▶ _Requirement_: Repeat exactly the lines running from the first line of the data to the line containing "attach(left, lb)", both ends included, and nothing else; drop the pictures.

▶ _Dataset excerpt_:

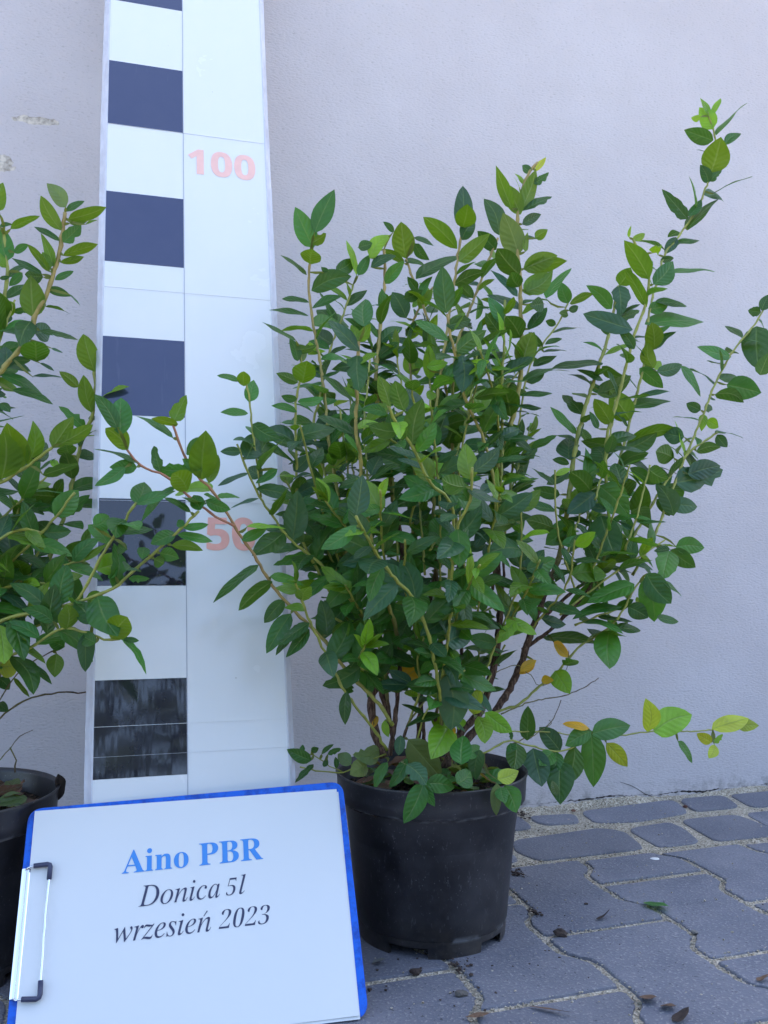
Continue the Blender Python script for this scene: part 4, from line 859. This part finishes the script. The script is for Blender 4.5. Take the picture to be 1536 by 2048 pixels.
lb = empty('blueberry_bush', (lc[0], lc[1], .158)); tag(lb, 'blueberry bush cut off by the left edge, its green shoots reaching over the striped board', 'bush', 'potted blueberry bushes')
takl = place_heroes(HEROL, left)
cl_ = np.array([lc[0], lc[1], .5])
for s in left: fill(s, cl_, takl); crown(s, takl)
attach(left, lb)

# ---- litter on the peat ----------------------------------------------------------
def litter(cx, cy, n, label, mix):
    F = Fol()
    for i in range(n):
        a = rng.uniform(0, 6.28); r = .094*math.sqrt(rng.random()); x, y = cx+r*math.cos(a), cy+r*math.sin(a); z = .164+rng.uniform(0, .010)
        L = rng.uniform(.022, .045); b = rng.uniform(0, 6.28); D = np.array([math.cos(b), math.sin(b), rng.uniform(-.05, .25)])
        e = np.array([x, y, z])+D*L
        if math.hypot(e[0]-cx, e[1]-cy) > .100: continue
        F.leaf((x, y, z), e, np.array([rng.normal(0, .4), rng.normal(0, .4), 1.]), L*.5, vary(PAL[mix[int(rng.integers(len(mix)))]], .35), curl=rng.uniform(-.2, .3), fold=rng.uniform(0, .6), wave=.1)
    o = F.build('leaf_litter', None); tag(o, label, 'leaf litter', kind='stuff')
litter(POT[0], POT[1], 60, 'fallen green and brown leaves on the peat of the pot in full view', 'PPrrrgk')
litter(lc[0], lc[1], 75, 'brown and pale fallen leaves on the peat of the left pot', 'PrrrrrP')

# ---- small things on the paving ------------------------------------------------------
def C5(x, y): return 700+x/1.8373, 1500+y/1.8373
def single_leaf(name, px0, px1, w_, col, label, lift=.004, mat=None, curl=.1, cat='fallen leaf', grp='fallen leaf pieces on the paving', fold=.4):
    A = gnd(*C5(*px0), .0012); B = gnd(*C5(*px1), .0012); F = Fol()
    F.leaf(A+np.array([0, 0, .001]), B+np.array([0, 0, lift]), np.array([0, .1, 1.]), w_, col, curl=-abs(curl), fold=fold)
    o = F.build(name, None, mat); tag(o, label, cat, grp); return o
single_leaf('fallen_leaf', (1080, 562), (1178, 592), .024, (.05, .22, .03), 'fresh green leaf lying on the paving right of the pot', curl=.06, fold=.12)
single_leaf('fallen_leaf', (1150, 940), (1198, 968), .015, (.10, .07, .05), 'brown curled leaf on the paving, nearest the bottom edge of the picture', mat=M['dry'], curl=.2)
single_leaf('fallen_leaf', (1078, 905), (1118, 950), .016, (.14, .09, .06), 'tan folded leaf scrap standing in a sandy joint at lower right', mat=M['dry'], curl=.3)
single_leaf('fallen_leaf', (1185, 1000), (1250, 985), .013, (.07, .05, .04), 'dark shrivelled leaf cut by the bottom edge of the picture', mat=M['bark'], curl=.4)
single_leaf('fallen_leaf', (660, 945), (820, 985), .006, (.12, .07, .04), 'long thin brown dry leaf lying along a joint', mat=M['dry'], curl=.03)
single_leaf('fallen_leaf', (905, 625), (958, 612), .007, (.05, .035, .03), 'small dark brown twisted leaf scrap in the middle of a paving block', mat=M['bark'], curl=.3)
single_leaf('fallen_leaf', (1495, 850), (1540, 845), .010, (.14, .09, .06), 'brown leaf scrap in a joint at the right edge', mat=M['dry'], curl=.2)
single_leaf('fallen_leaf', (82, 785), (135, 782), .013, (.14, .14, .12), 'pale grey flat leaf beside the foot of the pot', mat=M['pale'] if 0 else mat_simple('grey_leaf', (.13, .135, .12), .8), curl=.02)
single_leaf('fallen_leaf', (425, 985), (515, 990), .008, (.12, .08, .05), 'narrow brown leaf on the joint near the bottom edge, left of the long one', mat=M['dry'], curl=.1)
def chip(px, r_, label, mat, fl=.5, cat='bark chip'):
    r = r_*.78; P = gnd(*C5(*px), 0); bm = bmesh.new(); bmesh.ops.create_icosphere(bm, subdivisions=2, radius=1)
    k = rng.uniform(0, 6)
    for v in bm.verts:
        q = v.co; f = 1+.28*math.sin(q.x*3+k)*math.cos(q.y*4+k)+rng.normal(0, .07); v.co = Vector((q.x*f*r, q.y*f*r*.75, q.z*f*r*fl))
    o = bm_obj('bark_chip' if cat == 'bark chip' else cat.replace(' ', '_'), bm, mat); o.location = (P[0], P[1], r*fl*.55); o.rotation_euler = (rng.normal(0, .2), rng.normal(0, .2), rng.uniform(0, 6)); tag(o, label, cat, 'dark bits on the paving' if cat == 'bark chip' else None)
chip((775, 682), .0105, 'dark brown crumpled chip on the joint right of the pot foot, the biggest one', M['bark'], .55)
chip((240, 820), .0075, 'dark chip on the joint just in front of the pot', M['bark'])
chip((408, 902), .0080, 'grey brown chip in the zigzag joint below the pot', mat_simple('grey_chip', (.10, .09, .08), .9, (100, .5, .002)))
chip((868, 568), .0040, 'tiny dark crumb alone on a paving block above the dark leaf scrap', M['bark'])
chip((72, 883), .0035, 'tiny black crumb beside the right edge of the clipboard', M['bark'])
chip((1265, 672), .0055, 'small stone stuck in the zigzag joint below the green fallen leaf', mat_simple('grey_stone', (.17, .16, .15), .9))
chip((1232, 210), .0060, 'reddish brown crumb between the stones of the row along the wall', mat_simple('red_crumb', (.13, .06, .045), .9))
chip((820, 225), .0055, 'reddish crumb at the foot of the wall, right of the pot', mat_simple('red_crumb2', (.15, .07, .045), .9))
o = None
P = gnd(*C5(1121, 402), .0); bm = bmesh.new(); vs = [bm.verts.new((.0062*math.cos(a)*(1+.12*math.sin(3*a)), .0062*math.sin(a)*(1+.1*math.cos(2*a)), .0006)) for a in np.linspace(0, 2*math.pi, 25)[:-1]]; bm.faces.new(vs)
vt = [bm.verts.new((v.co.x*.6, v.co.y*.6, .0012)) for v in vs]; bm.faces.ensure_lookup_table(); bm.faces.remove(bm.faces[0])
for i in range(24): bm.faces.new([vs[i], vs[(i+1) % 24], vt[(i+1) % 24], vt[i]])
bm.faces.new(vt); o = bm_obj('white_splash', bm, M['pale']); o.location = (P[0], P[1], .0004); tag(o, 'small white round splash on a paving block right of the pot', 'splash')
# heap of dry crumbs right of the pot, bark crumbs scattered over the paving
sv, sf = [], []
gv, gf = sv, sf
for (cx, cy, n, sp) in ((612, 455, 45, .008), (632, 240, 40, .010), (680, 600, 24, .006), (400, 800, 30, .010)):
    G0 = gnd(*C5(cx, cy), 0)
    for i in range(n): grain(G0[0]+rng.normal(0, sp*.6), G0[1]+rng.normal(0, sp), rng.uniform(.0, .004), rng.uniform(.0008, .0028), .5)
for i in range(50): grain(rng.uniform(.22, 1.1), rng.uniform(-.95, -.28), .0008, rng.uniform(.0005, .0014), .5)
for i in range(50): grain(POT[0]+rng.normal(0, .09), POT[1]-.10+rng.normal(0, .05), .0008, rng.uniform(.0006, .0018), .5)
o = mesh_obj('bark_crumbs', sv, sf, M['bark']); tag(o, 'dark brown crumbs of bark and peat scattered over the paving', 'crumbs', kind='stuff')
# dead black leaf caught on the left pot's rim
F = Fol(); A = unp(116, 1548, -.375); B = unp(121, 1600, -.38); F.leaf(A, B, np.array([.5, -.8, .2]), .012, (.02, .015, .015), curl=.2, fold=.8, wave=.2)
A = unp(115, 1550, -.378); F.leaf(A, unp(118, 1612, -.38), np.array([.9, -.3, .2]), .003, (.02, .015, .015), curl=.3)
o = F.build('dead_leaf', None, M['bark']); tag(o, 'shrivelled black leaf caught on the rim of the left pot', 'dead leaf')

# ---- the leafy hedge across the yard, seen only as a reflection in the glossy board ------
hv, hf, hc = [], [], []
hp = np.column_stack([rng.uniform(-6, 6, 15000), rng.normal(-5.8, .28, 15000), rng.uniform(0, 1, 15000)])
for x, y, q in hp:
    z = q*(2.35+.45*math.sin(x*1.3)+.35*math.sin(x*3.1+1)+.2*math.sin(x*7.7)); a, b = rng.normal(0, 1, 3), rng.normal(0, 1, 3); a /= np.linalg.norm(a); b -= a*(a@b); b /= np.linalg.norm(b)
    r_ = rng.uniform(.05, .11); c0 = np.array([x, y, z]); k = len(hv); hv += [c0-a*r_, c0+b*r_*.45, c0+a*r_, c0-b*r_*.45]; hf.append((k, k+1, k+2, k+3))
hd = mesh_obj('hedge', hv, hf, mat_simple('hedge_leaf', (.016, .036, .012), .8, var=.4)); tag(hd, 'far dark green hedge mirrored in the lowest glossy stripes of the height board', 'hedge', kind='stuff')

▶ _Exercise response_:
Continue the Blender Python script for this scene: part 4, from line 859. This part finishes the script. The script is for Blender 4.5. Take the picture to be 1536 by 2048 pixels.
lb = empty('blueberry_bush', (lc[0], lc[1], .158)); tag(lb, 'blueberry bush cut off by the left edge, its green shoots reaching over the striped board', 'bush', 'potted blueberry bushes')
takl = place_heroes(HEROL, left)
cl_ = np.array([lc[0], lc[1], .5])
for s in left: fill(s, cl_, takl); crown(s, takl)
attach(left, lb)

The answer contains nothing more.